-------- MATERIAL FOR THIS EXERCISE

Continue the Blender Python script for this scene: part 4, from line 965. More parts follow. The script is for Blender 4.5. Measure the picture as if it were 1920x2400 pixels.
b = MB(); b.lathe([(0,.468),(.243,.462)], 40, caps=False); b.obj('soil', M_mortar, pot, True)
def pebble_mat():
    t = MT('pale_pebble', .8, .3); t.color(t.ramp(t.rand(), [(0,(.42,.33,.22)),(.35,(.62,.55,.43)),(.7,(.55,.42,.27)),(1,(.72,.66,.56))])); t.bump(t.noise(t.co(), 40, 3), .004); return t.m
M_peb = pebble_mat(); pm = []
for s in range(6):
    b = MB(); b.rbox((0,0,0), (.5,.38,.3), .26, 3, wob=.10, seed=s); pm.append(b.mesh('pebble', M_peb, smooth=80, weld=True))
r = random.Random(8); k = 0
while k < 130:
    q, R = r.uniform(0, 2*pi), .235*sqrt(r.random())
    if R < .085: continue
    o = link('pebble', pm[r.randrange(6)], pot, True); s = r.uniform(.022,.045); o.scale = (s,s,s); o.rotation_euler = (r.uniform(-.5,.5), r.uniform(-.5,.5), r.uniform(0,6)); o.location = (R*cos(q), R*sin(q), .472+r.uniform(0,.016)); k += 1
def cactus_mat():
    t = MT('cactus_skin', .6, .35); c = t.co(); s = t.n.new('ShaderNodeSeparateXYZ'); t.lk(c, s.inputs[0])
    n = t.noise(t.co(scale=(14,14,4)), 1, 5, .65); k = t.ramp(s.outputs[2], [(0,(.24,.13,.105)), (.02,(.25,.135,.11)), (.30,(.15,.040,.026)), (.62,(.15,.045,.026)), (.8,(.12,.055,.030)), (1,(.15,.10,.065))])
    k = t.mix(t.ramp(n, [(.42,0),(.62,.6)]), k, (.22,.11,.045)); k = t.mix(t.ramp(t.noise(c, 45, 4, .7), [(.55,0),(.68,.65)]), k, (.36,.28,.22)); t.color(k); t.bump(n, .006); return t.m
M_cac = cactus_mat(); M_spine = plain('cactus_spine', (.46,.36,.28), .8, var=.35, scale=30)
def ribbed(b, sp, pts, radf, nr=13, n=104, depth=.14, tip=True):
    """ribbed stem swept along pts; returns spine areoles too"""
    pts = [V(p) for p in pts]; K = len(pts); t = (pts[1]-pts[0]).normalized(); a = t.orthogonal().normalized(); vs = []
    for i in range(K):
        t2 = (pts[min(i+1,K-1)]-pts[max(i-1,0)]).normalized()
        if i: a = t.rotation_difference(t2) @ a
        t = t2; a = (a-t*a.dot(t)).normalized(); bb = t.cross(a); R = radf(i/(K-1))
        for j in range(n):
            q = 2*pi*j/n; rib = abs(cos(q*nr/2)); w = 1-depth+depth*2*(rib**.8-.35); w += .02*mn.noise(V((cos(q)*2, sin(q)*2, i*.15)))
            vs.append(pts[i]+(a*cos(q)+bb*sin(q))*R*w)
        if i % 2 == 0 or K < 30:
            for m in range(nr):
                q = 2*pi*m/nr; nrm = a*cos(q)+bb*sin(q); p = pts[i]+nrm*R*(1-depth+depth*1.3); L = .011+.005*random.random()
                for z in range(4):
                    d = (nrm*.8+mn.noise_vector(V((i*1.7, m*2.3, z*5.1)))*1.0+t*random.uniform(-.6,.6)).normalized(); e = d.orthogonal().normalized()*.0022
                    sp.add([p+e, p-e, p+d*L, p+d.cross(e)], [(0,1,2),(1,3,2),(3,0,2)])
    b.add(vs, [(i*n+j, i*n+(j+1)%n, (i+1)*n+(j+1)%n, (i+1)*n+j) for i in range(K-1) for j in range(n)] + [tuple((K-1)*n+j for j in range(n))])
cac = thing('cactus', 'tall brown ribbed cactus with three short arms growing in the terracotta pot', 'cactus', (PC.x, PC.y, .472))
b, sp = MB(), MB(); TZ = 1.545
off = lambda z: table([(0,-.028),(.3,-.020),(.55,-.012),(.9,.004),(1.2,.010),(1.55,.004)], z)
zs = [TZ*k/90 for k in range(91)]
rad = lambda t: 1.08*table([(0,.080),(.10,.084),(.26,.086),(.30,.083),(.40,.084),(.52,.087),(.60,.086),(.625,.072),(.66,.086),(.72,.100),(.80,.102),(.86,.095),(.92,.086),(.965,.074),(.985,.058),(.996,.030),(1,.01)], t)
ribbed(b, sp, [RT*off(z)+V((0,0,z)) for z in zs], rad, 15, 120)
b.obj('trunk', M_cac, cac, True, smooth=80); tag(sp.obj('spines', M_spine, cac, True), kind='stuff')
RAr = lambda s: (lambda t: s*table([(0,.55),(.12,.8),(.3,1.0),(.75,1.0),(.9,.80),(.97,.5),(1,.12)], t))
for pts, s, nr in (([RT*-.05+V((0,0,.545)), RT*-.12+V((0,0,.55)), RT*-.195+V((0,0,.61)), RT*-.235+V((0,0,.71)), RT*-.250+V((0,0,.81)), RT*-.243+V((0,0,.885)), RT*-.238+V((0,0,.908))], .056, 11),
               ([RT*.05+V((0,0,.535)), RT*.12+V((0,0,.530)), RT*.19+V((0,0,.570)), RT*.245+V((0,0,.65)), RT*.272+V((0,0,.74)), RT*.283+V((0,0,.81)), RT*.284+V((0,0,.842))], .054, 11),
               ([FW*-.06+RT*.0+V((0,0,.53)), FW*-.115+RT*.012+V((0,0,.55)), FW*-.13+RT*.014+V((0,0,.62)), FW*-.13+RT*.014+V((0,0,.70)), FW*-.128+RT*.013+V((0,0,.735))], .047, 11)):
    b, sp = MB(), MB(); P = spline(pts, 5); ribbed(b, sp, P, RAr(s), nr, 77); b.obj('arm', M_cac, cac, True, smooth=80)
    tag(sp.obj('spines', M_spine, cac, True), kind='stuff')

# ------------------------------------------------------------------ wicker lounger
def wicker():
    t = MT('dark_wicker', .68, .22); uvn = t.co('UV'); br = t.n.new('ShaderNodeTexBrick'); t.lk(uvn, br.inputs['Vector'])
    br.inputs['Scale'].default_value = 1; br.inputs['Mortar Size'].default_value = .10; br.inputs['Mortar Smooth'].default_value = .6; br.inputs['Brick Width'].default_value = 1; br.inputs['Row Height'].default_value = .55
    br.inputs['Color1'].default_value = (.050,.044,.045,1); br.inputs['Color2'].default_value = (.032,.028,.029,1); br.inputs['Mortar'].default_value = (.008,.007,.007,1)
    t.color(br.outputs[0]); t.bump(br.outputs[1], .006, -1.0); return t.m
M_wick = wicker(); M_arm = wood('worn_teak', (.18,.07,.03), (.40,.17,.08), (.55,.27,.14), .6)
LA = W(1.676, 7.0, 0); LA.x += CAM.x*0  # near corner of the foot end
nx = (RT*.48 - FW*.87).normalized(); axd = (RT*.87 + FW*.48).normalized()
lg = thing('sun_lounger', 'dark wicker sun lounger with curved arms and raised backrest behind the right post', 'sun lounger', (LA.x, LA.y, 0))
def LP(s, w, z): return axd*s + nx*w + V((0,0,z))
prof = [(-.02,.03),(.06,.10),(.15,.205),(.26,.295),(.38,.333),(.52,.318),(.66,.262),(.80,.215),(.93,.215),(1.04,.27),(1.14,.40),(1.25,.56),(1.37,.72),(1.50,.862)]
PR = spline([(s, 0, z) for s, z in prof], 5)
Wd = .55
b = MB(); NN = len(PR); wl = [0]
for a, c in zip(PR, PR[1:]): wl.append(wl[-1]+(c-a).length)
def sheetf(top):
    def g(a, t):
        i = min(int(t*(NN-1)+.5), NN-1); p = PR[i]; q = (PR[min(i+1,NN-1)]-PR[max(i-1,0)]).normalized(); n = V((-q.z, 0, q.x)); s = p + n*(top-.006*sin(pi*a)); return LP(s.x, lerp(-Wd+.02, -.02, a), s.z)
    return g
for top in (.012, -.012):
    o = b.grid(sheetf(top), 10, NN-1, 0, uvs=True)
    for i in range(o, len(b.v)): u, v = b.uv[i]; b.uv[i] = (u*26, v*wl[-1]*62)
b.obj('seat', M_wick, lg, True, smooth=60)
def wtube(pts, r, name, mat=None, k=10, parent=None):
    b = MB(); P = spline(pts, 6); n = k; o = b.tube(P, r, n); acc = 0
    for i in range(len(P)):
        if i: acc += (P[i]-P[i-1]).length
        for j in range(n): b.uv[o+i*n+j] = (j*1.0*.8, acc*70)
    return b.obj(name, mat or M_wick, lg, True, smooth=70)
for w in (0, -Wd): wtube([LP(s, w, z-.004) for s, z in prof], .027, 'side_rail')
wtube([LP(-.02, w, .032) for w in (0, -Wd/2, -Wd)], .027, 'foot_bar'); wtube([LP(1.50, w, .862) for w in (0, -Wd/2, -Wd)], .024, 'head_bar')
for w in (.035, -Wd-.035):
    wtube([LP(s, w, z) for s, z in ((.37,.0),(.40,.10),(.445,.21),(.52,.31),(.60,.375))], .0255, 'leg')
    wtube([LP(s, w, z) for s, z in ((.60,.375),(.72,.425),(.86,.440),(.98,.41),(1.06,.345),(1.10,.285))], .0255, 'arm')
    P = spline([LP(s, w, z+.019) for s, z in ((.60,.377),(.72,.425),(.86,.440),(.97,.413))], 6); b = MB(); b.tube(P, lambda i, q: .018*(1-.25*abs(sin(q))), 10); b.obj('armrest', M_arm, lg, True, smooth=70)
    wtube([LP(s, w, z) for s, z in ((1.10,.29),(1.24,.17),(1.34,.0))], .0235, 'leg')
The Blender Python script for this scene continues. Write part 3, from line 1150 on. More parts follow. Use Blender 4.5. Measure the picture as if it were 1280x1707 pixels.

----------------

> PROBLEM STATEMENT
List each line holding the string "script".

> TASK SOLUTION
Continue the Blender Python script for this scene: part 4, from line 965. More parts follow. The script is for Blender 4.5. Measure the picture as if it were 1920x2400 pixels.
The Blender Python script for this scene continues. Write part 3, from line 1150 on. More parts follow. Use Blender 4.5. Measure the picture as if it were 1280x1707 pixels.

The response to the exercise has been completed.